[EXERCISE GOAL]: Retype the opening lines of the listing below, ending with the line that contains "struct(obj('floor', mb, M_floor, angle=0))", and leave out any pictures.

[DATASET EXCERPT]:
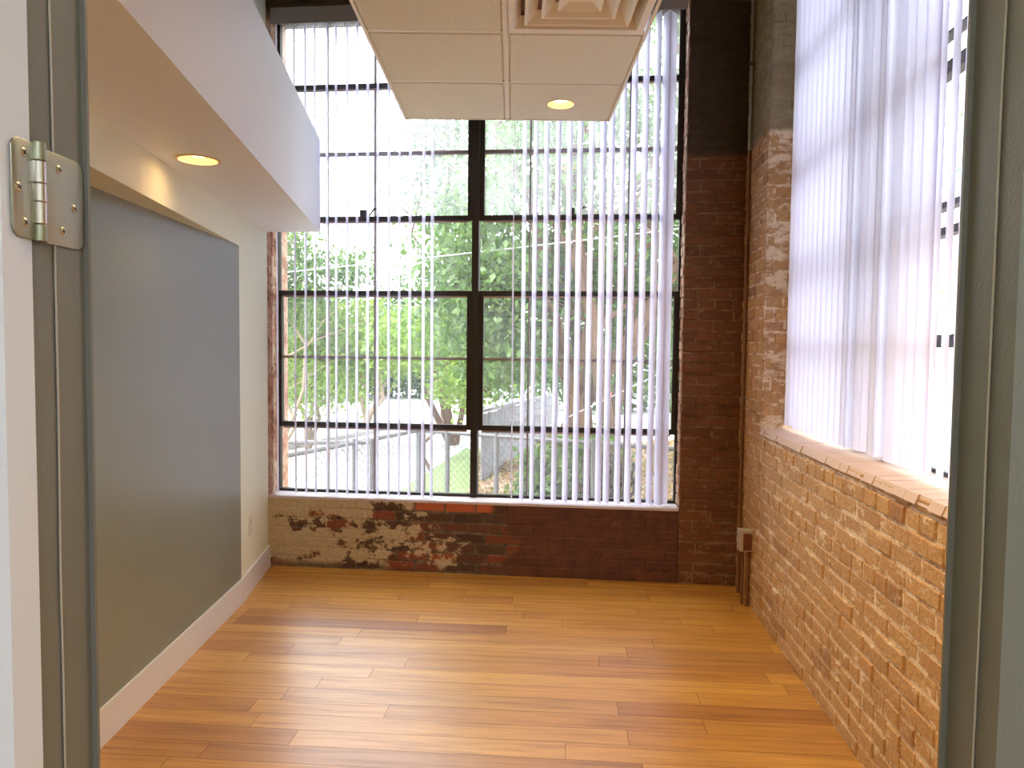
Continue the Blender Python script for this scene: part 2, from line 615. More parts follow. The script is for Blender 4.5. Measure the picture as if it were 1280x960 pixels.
# hall floor in front of the doorway is the same boards
mb = MB()
for i in range(26):
    mb.box(-2.3, 2.2, -3.1 + i * .113, -3.1 + i * .113 + .1122, -.0012, .0003)
# (hall boards stop at the room boards)
struct(obj('floor', mb, M_floor, angle=0))


# ------------------------------------------------------------------ bricks
def bricks(mb, fr, a0, a1, z0, z1, b=0.0, mi=0, side=-1, course=.0672, blen=.203, j=.0075, prot=.005, seed=1, bond=2):
    """front faces of bricks on the plane b of the frame; side=-1: they face -b"""
    rn = random.Random(seed)
    z = z0
    rw = 0
    while z < z1 - .012:
        zt = min(z + course, z1)
        a = a0 - (blen + j) * (.5 if (rw + bond) % 2 else 0) - rn.uniform(0, .02)
        header = rn.random() < .16
        while a < a1 - .012:
            ln = (blen if not header else blen * .48) * rn.uniform(.94, 1.05)
            s0, s1 = max(a, a0) + j / 2, min(a + ln + j, a1) - j / 2
            if s1 - s0 > .015 and zt - z > .02:
                d = prot + rn.uniform(-.0035, .0045)
                c = .0035
                q0, q1 = z + j / 2 + rn.uniform(-.001, .0015), zt - j / 2 + rn.uniform(-.0015, .001)
                bo = b - side * .010
                bi = b + side * (d - prot)
                jj = [rn.uniform(0, .0042) for _ in range(8)]
                mb.add([fr(s0, bo, q0), fr(s1, bo, q0), fr(s1, bo, q1), fr(s0, bo, q1),
                        fr(s0 + jj[0], bi - side * c, q0 + jj[1]), fr(s1 - jj[2], bi - side * c, q0 + jj[3]), fr(s1 - jj[4], bi - side * c, q1 - jj[5]), fr(s0 + jj[6], bi - side * c, q1 - jj[7]),
                        fr(s0 + c + jj[0], bi, q0 + c + jj[1]), fr(s1 - c - jj[2], bi, q0 + c + jj[3]), fr(s1 - c - jj[4], bi, q1 - c - jj[5]), fr(s0 + c + jj[6], bi, q1 - c - jj[7])],
                       [(0, 1, 5, 4), (1, 2, 6, 5), (2, 3, 7, 6), (3, 0, 4, 7), (4, 5, 9, 8), (5, 6, 10, 9), (6, 7, 11, 10), (7, 4, 8, 11), (8, 9, 10, 11)] if side < 0 else
                       [(0, 4, 5, 1), (1, 5, 6, 2), (2, 6, 7, 3), (3, 7, 4, 0), (4, 8, 9, 5), (5, 9, 10, 6), (6, 10, 11, 7), (7, 11, 8, 4), (8, 11, 10, 9)], mi)
            a += ln + j
        z += course
        rw += 1


T = .34
# back wall: lower part, right pier, top part, left reveal
mb = MB()
mt = .004   # mortar set back from the brick faces
mb.fbox(BK, -.02, WIN_U1, mt, T, 0, .470, 1)
bricks(mb, BK, 0, WIN_U1, .004, .474, 0, 0, seed=3, course=.0672, blen=.196)
mb.fbox(BK, WIN_U1 + .004, BW + .35, mt, T, 0, HC, 3)
bricks(mb, BK, WIN_U1, BW + .01, .004, HC, 0, 2, seed=4)
mb.fbox(BK, -.02, WIN_U1 + .004, mt, T, 3.72, HC, 3)
bricks(mb, BK, 0, WIN_U1, 3.722, HC, 0, 2, seed=5)
# left reveal (faces right) and right reveal (faces left)
mb.fbox(BK, -.30, -.004, .0, T, 0, HC, 4)
RVL = frame(BK(-.0, .16, 0)[:2], (-BK.n.x, -BK.n.y))
bricks(mb, RVL, 0, .16, .49, 3.72, 0, 4, side=1, seed=6, blen=.095)
RVR = frame(BK(WIN_U1, .0, 0)[:2], (BK.n.x, BK.n.y))
bricks(mb, RVR, 0, .17, .49, 3.72, 0, 4, side=1, seed=7, blen=.095)
back = struct(obj('wall_back', mb, [M_brL, M_moL, M_brP, M_moP, M_rev], angle=0))
# sill slab of the back window
mb = MB()
rn = random.Random(8)
n = 40
for i in range(n):
    a0, a1 = WIN_U1 * i / n, WIN_U1 * (i + 1) / n
    f0 = -.004 + rn.uniform(-.003, .003)
    mb.fbox(BK, a0, a1, f0, .24, .468, .4835 + rn.uniform(-.001, .001))
obj('window_sill', mb, M_sill, back, angle=0)

# right wall: pier before the window, wall under it, wall after it, part above
mb = MB()
RA0 = -.47
RA1 = 3.42


def rwall(a0, a1, z0, z1, seed):
    mb.fbox(RW, a0, a1, mt, T, z0, z1, 1)
    bricks(mb, RW, a0, a1, z0 + .003, z1, 0, 0, seed=seed, side=-1)


rwall(RA0, RO0, 0, HC, 11)
rwall(RO0, RO1, 0, RZ0, 12)
rwall(RO1, RA1, 0, HC, 13)
rwall(RO0, RO1, 3.72, HC, 14)
RV2 = frame(RW(RO0, 0, 0)[:2], (RW.n.x, RW.n.y))     # far reveal, faces the doorway
bricks(mb, RV2, 0, .25, RZ0 + .004, 3.72, 0, 0, side=-1, seed=15, blen=.11)
mb.fbox(RW, RO0 - .02, RO0 - .002, .0, T, RZ0, 3.72, 1)
right = struct(obj('wall_right', mb, [M_brR, M_moR], angle=0))
mb = MB()
rn = random.Random(9)
n = 26
for i in range(n):      # rowlock sill bricks, worn smooth
    a0, a1 = RO0 + (RO1 - RO0) * i / n, RO0 + (RO1 - RO0) * (i + 1) / n
    z = RZ0 + .004 + rn.uniform(-.0015, .0015)
    f0 = -.010 + rn.uniform(-.004, .004)
    gq = .0003
    mb.hexa([RW(a0 + gq, f0, z - .03), RW(a1 - gq, f0, z - .03), RW(a1 - gq, .26, z - .03), RW(a0 + gq, .26, z - .03),
             RW(a0 + gq, f0 + .012, z), RW(a1 - gq, f0 + .012, z), RW(a1 - gq, .26, z + .012), RW(a0 + gq, .26, z + .012)])
obj('window_sill', mb, M_silR, right, angle=0)

# ------------------------------------------------------------------ left wall with the recessed grey field
dUW = Vector((.294, -2.543)).normalized()
LU = frame(A, dUW)                      # a towards the doorway, b = room side is +n? (n = left of d)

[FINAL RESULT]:
Continue the Blender Python script for this scene: part 2, from line 615. More parts follow. The script is for Blender 4.5. Measure the picture as if it were 1280x960 pixels.
# hall floor in front of the doorway is the same boards
mb = MB()
for i in range(26):
    mb.box(-2.3, 2.2, -3.1 + i * .113, -3.1 + i * .113 + .1122, -.0012, .0003)
# (hall boards stop at the room boards)
struct(obj('floor', mb, M_floor, angle=0))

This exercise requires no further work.